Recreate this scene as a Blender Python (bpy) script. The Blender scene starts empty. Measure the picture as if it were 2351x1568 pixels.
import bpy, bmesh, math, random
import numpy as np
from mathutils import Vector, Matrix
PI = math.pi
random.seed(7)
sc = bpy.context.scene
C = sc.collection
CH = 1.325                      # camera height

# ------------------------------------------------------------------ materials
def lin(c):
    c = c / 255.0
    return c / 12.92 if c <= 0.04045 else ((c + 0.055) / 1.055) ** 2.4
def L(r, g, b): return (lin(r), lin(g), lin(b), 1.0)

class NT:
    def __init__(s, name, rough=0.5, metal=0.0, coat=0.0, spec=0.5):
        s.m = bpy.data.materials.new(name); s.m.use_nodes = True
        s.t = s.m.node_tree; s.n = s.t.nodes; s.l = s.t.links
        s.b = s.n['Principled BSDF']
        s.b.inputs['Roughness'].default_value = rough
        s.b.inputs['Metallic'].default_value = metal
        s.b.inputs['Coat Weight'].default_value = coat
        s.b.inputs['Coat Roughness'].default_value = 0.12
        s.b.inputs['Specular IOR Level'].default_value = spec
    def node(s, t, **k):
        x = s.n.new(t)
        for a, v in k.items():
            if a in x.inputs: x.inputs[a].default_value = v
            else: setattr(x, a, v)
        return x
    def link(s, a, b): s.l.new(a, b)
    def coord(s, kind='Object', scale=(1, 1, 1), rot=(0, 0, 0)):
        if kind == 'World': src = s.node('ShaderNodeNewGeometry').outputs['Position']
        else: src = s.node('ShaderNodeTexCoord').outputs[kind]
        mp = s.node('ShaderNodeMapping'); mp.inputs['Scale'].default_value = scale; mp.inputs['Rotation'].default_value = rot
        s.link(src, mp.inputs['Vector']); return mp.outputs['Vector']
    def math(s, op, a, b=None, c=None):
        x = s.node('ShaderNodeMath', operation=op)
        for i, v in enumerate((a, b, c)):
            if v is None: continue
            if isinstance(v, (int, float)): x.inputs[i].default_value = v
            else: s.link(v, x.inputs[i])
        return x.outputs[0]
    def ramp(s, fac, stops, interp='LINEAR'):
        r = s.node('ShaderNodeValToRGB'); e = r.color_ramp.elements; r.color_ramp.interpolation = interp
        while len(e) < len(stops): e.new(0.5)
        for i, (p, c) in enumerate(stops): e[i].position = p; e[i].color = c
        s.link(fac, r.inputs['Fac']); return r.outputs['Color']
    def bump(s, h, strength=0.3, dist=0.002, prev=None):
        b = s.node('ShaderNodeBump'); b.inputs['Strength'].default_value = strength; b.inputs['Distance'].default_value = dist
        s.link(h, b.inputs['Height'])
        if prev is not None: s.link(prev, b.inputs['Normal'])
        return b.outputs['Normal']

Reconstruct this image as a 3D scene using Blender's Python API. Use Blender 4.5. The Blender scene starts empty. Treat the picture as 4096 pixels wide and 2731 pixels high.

_Problem description_
Take every line from the records above that has the word "empty" and copy it.

_Output of the exercise_
Recreate this scene as a Blender Python (bpy) script. The Blender scene starts empty. Measure the picture as if it were 2351x1568 pixels.
Reconstruct this image as a 3D scene using Blender's Python API. Use Blender 4.5. The Blender scene starts empty. Treat the picture as 4096 pixels wide and 2731 pixels high.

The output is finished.